**Required work**
Output, please, exactly those lines of the listing that come before the line with "RAFT=mat('rafter_paint',(.78,.80,.79),.7,var=.06)", along with that line itself.

**Data block**
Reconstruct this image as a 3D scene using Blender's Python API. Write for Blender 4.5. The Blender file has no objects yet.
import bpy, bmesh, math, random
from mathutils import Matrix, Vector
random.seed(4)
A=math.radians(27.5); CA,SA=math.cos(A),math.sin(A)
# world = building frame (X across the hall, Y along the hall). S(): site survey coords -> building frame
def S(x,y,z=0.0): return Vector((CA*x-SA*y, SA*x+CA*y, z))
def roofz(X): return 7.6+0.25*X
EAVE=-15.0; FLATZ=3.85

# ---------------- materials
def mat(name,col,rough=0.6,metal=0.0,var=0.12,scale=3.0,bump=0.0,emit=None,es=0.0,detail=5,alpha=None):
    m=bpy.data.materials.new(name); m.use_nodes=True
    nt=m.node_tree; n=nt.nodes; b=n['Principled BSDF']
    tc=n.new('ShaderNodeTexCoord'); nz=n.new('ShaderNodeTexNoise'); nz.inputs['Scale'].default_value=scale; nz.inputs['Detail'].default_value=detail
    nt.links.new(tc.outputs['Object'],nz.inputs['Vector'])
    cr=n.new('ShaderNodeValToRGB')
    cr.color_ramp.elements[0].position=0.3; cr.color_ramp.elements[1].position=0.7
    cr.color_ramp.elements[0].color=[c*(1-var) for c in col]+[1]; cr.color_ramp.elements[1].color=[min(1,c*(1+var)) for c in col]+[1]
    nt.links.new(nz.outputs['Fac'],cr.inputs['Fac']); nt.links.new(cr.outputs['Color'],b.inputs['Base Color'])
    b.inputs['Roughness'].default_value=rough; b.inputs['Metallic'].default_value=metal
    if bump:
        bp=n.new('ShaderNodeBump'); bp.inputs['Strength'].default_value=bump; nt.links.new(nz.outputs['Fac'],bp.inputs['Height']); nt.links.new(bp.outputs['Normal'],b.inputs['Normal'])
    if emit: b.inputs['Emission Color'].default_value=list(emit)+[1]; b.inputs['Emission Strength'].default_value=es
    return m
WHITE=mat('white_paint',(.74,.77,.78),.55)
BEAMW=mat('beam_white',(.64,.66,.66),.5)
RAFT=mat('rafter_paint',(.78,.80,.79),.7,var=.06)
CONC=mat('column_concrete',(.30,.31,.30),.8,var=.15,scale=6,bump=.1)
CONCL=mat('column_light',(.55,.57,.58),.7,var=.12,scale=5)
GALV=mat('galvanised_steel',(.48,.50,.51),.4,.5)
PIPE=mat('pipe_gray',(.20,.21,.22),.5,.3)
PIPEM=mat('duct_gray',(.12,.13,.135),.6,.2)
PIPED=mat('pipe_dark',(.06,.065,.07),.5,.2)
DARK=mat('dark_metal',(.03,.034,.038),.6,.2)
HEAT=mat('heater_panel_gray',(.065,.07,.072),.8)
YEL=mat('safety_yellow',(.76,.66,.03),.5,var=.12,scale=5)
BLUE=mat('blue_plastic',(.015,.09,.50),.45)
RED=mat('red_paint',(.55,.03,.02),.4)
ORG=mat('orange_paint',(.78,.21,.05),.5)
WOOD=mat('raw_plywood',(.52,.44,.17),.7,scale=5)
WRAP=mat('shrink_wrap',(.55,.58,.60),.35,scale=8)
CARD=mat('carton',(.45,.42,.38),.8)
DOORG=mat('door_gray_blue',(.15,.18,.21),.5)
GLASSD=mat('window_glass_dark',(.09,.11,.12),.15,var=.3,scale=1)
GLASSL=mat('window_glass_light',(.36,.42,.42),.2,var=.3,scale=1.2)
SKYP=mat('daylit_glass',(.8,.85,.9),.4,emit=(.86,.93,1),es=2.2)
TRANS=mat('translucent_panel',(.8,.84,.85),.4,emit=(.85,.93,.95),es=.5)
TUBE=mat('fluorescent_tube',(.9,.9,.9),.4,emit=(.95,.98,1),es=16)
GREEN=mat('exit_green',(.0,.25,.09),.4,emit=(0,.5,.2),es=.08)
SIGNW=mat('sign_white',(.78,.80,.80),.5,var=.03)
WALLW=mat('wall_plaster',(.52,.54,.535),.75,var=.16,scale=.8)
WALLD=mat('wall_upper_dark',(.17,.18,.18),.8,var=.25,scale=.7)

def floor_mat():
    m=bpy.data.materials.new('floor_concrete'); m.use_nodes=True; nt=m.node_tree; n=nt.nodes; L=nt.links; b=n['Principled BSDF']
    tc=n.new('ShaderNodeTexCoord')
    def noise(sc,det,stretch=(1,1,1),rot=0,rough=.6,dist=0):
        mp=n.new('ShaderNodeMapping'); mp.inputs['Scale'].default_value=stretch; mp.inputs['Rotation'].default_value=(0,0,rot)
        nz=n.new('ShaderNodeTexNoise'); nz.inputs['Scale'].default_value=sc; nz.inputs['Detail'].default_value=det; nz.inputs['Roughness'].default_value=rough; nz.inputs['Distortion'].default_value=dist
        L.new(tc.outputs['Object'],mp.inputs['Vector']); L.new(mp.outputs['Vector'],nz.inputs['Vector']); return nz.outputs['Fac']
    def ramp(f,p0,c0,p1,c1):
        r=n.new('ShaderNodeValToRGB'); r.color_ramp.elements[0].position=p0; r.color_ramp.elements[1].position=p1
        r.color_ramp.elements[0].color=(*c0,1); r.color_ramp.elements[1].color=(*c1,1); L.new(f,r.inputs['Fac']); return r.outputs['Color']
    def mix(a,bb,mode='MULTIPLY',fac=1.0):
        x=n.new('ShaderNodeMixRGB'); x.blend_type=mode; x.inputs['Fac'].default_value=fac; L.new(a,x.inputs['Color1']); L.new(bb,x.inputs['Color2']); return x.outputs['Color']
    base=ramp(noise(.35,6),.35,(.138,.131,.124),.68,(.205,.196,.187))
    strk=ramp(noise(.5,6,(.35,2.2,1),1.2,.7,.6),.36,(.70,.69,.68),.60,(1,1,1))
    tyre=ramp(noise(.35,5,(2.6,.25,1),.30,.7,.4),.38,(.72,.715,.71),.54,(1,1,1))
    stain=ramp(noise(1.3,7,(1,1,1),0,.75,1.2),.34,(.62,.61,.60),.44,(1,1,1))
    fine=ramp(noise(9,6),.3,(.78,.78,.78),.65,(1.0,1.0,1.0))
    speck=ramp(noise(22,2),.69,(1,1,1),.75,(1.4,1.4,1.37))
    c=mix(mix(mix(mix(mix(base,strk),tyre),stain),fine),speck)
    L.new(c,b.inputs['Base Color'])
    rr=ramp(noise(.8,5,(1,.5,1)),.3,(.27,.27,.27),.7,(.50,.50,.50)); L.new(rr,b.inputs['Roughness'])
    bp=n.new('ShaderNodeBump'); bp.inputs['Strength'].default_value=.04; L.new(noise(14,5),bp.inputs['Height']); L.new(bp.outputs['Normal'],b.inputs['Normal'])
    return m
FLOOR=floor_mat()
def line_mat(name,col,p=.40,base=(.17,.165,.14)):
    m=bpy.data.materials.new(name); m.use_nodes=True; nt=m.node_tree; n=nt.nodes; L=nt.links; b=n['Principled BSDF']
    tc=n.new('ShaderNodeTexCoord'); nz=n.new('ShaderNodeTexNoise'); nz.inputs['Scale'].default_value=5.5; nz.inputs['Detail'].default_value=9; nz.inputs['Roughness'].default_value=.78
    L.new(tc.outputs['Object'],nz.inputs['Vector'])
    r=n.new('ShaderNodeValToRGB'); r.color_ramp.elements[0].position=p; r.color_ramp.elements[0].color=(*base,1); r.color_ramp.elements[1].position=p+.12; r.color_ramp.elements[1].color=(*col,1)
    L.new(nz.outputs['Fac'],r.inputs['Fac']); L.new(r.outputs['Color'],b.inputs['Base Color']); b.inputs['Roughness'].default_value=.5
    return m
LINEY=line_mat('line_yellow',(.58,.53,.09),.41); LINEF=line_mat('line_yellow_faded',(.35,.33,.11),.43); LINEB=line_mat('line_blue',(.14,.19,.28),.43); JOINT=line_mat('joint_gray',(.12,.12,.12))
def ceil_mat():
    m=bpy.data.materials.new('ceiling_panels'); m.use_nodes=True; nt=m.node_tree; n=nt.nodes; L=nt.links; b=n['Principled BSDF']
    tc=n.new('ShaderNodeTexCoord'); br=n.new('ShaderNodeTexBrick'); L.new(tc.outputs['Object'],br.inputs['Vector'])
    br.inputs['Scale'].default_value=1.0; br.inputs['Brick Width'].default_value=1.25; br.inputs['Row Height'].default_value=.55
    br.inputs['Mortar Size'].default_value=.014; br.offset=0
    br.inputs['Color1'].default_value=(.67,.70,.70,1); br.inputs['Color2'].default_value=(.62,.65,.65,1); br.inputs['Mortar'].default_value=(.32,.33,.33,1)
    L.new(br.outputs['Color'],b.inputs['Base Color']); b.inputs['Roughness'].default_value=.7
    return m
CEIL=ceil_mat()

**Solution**
Reconstruct this image as a 3D scene using Blender's Python API. Write for Blender 4.5. The Blender file has no objects yet.
import bpy, bmesh, math, random
from mathutils import Matrix, Vector
random.seed(4)
A=math.radians(27.5); CA,SA=math.cos(A),math.sin(A)
# world = building frame (X across the hall, Y along the hall). S(): site survey coords -> building frame
def S(x,y,z=0.0): return Vector((CA*x-SA*y, SA*x+CA*y, z))
def roofz(X): return 7.6+0.25*X
EAVE=-15.0; FLATZ=3.85

# ---------------- materials
def mat(name,col,rough=0.6,metal=0.0,var=0.12,scale=3.0,bump=0.0,emit=None,es=0.0,detail=5,alpha=None):
    m=bpy.data.materials.new(name); m.use_nodes=True
    nt=m.node_tree; n=nt.nodes; b=n['Principled BSDF']
    tc=n.new('ShaderNodeTexCoord'); nz=n.new('ShaderNodeTexNoise'); nz.inputs['Scale'].default_value=scale; nz.inputs['Detail'].default_value=detail
    nt.links.new(tc.outputs['Object'],nz.inputs['Vector'])
    cr=n.new('ShaderNodeValToRGB')
    cr.color_ramp.elements[0].position=0.3; cr.color_ramp.elements[1].position=0.7
    cr.color_ramp.elements[0].color=[c*(1-var) for c in col]+[1]; cr.color_ramp.elements[1].color=[min(1,c*(1+var)) for c in col]+[1]
    nt.links.new(nz.outputs['Fac'],cr.inputs['Fac']); nt.links.new(cr.outputs['Color'],b.inputs['Base Color'])
    b.inputs['Roughness'].default_value=rough; b.inputs['Metallic'].default_value=metal
    if bump:
        bp=n.new('ShaderNodeBump'); bp.inputs['Strength'].default_value=bump; nt.links.new(nz.outputs['Fac'],bp.inputs['Height']); nt.links.new(bp.outputs['Normal'],b.inputs['Normal'])
    if emit: b.inputs['Emission Color'].default_value=list(emit)+[1]; b.inputs['Emission Strength'].default_value=es
    return m
WHITE=mat('white_paint',(.74,.77,.78),.55)
BEAMW=mat('beam_white',(.64,.66,.66),.5)
RAFT=mat('rafter_paint',(.78,.80,.79),.7,var=.06)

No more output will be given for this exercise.